IOC inspectors examine Sochi as Russia's bid for Winter Games 2014

IOC inspectors got a look Thursday at the least-developed but most distinctive part of Russia's bid for the 2014 Winter Games - the ice venues and main athletes' village proposed for the Black Sea coastline.

For now, the area is nothing but a muddy field. But plans call for the zone to be developed into a complex of sports and accommodations facilities of about 2 square kilometers (0.75 square miles).

Organizers say it would be the compact complex ever for the winter Olympics, allowing athletes to walk or bicycle from their rooms to their competition venues within 10 minutes.

The complex would be built next to the palm-fringed seacoast with a view in the other direction of the soaring Caucasus Mountains where the snow sports would be held.

Sochi is competing against Salzburg, Austria, and Pyeongchang, South Korea. The International Olympic Committee will select the host city on July 4. Russia has never hosted the Winter Games.

The mountain venues, including a smaller athletes' village, are about 45 kilometers (27 miles) from the coastal cluster. The two would be connected by a light-rail system and improved highways that the bid committee says would put all the sports areas less than an hour from each other.

That's convenient not only for the spectators but for athletes who enjoy watching other competitions.

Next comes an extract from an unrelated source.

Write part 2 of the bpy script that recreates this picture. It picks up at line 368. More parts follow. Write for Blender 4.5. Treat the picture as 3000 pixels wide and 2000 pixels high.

"Ninety percent of the athletes who come to the Olympics don't win medals. They just like to have a good time in the Olympic family," said Svetlana Zhurova, who won the 500-meter speedskating gold at last year's Turin Games.

Zhurova also praised plans for locating the village a short walk from the sea "where we can refresh ourselves" and for having a 1-kilometer jogging track.

The coastal cluster, which also would include the main media center and hotels for national federations, would be connected by rail with the nearby international airport, where a new terminal opened last week, and to Sochi city, about 15 kilometers (10 miles) to the north, where most spectator hotels would be located.

Sochi for decades has been a popular Russian summer resort and already claims some 29,000 hotel rooms - a number that the bid committee proposes doubling if it wins the games.

That could put some strains on Sochi's traffic. Even in the current low season, jams frequently form on the narrow roads that traverse the city that is wedged between the coast and steep hills.

The bid proposal calls for building a ring road that would allow much traffic to bypass the central city - which is a picturesque hodgepodge of Stalinist Gothic and Mediterranean architecture.

The two other bid finalists have more-developed infrastructure. Sochi promoters are pushing Russia's long tradition of winter sports excellence.

"I think our country does deserve it," said Alexander Gorshkov, the 1976 ice dancing gold medalist, who noted that Russia has won 23 golds in figure skating alone, the AP reports.

Russia is also portraying the plan as a way to revitalize the sports-training system that deteriorated in the economic chaos that followed the Soviet collapse. After the games, many of the facilities would be turned over to the Federal Agency for Physical Training and Sports; others would be retained as convention and exposition venues.

"We can promise the IOC that there will be no white elephants," Sochi Mayor Viktor Kolodyazhny said this week.

The Russian government has announced a US$12 billion program to develop sports and tourism in the Sochi region, including the cost of the games, and promises much of the spending will take place whether or not the bid succeeds.